My notes then affirm that if $G$ is coercive and lower semicontinous then the accumulation points of minimizing sequences (i.e. sequences $\{x_n\}$ in $X$ such that $G(x_n)\to \inf \ G$) are minimum points. Is this trivial? Because I don't see it.

Moreove is it assured that at least a minimizing sequence has an accumulation point?

I have never studied calculus of variations, so please try to be basic.

Answer 1

Set $m = \inf_{x \in X} G(x)$. By the definition of infimum, we can select $x_n \to x$ such that $G(x_n) \to m$. Since it is coercive, so there exists a subsequence of $\{x_n\}$ such that it is convergent and we still denote this subsequence by $x_n$. Suppose $x_n \to x_0$.

Moreover, $G$ is lower semicontinuous implies $G(x_0) \leq \liminf_{x \to x_0} G(x) \leq \lim_{k \to \infty} G(x_k) = m$.

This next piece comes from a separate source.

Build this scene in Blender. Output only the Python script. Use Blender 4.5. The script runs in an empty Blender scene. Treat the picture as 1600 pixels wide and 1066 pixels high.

On the other hand, $m = \inf_{x \in X} G(x) \geq G(x_0)$. So $G(x_0) = m$.

Answer 2

Premise. While I was working on the following one, a previously given answer was accepted: nevertheless I hope that mine could still be useful to someone.

The result is apparently well known though not trivial: it basically is the consequence of two facts

1. First recall the following propertiy of lower semicontinuous functions:
   Theorem (theorem 4 in [2]). Let $X$ be a topological space. A function $G:X \to \overline{\Bbb R}$ is lower semicontinuous if and only if its sublevel $$ G^{-1}(]-\infty, a])=\{x\in X \mid G(x)\le a\}$$ is closed for every $a\in\overline{\Bbb R}$.
   The proof is a very simple consequence of definition of lower semicontinuity.
   This property, jointly with the precompactness of the sublevels $G^{-1}(]-\infty, a])$ due to coercivity, implies directly that these sets are compact (since the closure of a closed set is the set itself).

2. As @Ning wrote in is answer, due to the very definition of $\inf_{x\in X} G(x)$, we can define a minimizing sequence $\{x_n\}$ conveying to it and, due to the compactness of the sub level sets, we have that $\lim_{n\to\infty} x_n=x\in X$.

Final note: The route for proving this result I followed here was inspired by the informal notes given in [1], chapter 2, §2.1, pp. 9-12. The authors deal with this problem in a less general setting (they assume in the end that $X$ is a Banach space) but nevertheless they show how semicontinuity, the structure of sublevels and the coercivity, defined in the traditional way as it is customary for Banach spaces, i.e. $$ \lim_{\substack{\|x\|_{X}\to\infty\\ x\in X}}\frac{G(x)}{\|x\|_{X}}=\infty $$ of the given functional interact in order to prove an existence theorem.

References

[1] Claudio Baiocchi, António Capelo, Variational and quasivariational inequalities. Applications to free boundary problems, translated from the Italian by Lakshmi Jayakar, a Wiley-Interscience publication. Chichester-New York-Brisbane-Toronto-Singapore: John Wiley and Sons, pp. ix+452 (1984), MR745619, Zbl 0551.49007.

[2] I. A. Vinogradova (originator), "Semicontinuous function". Encyclopedia of Mathematics, ISBN 1402006098.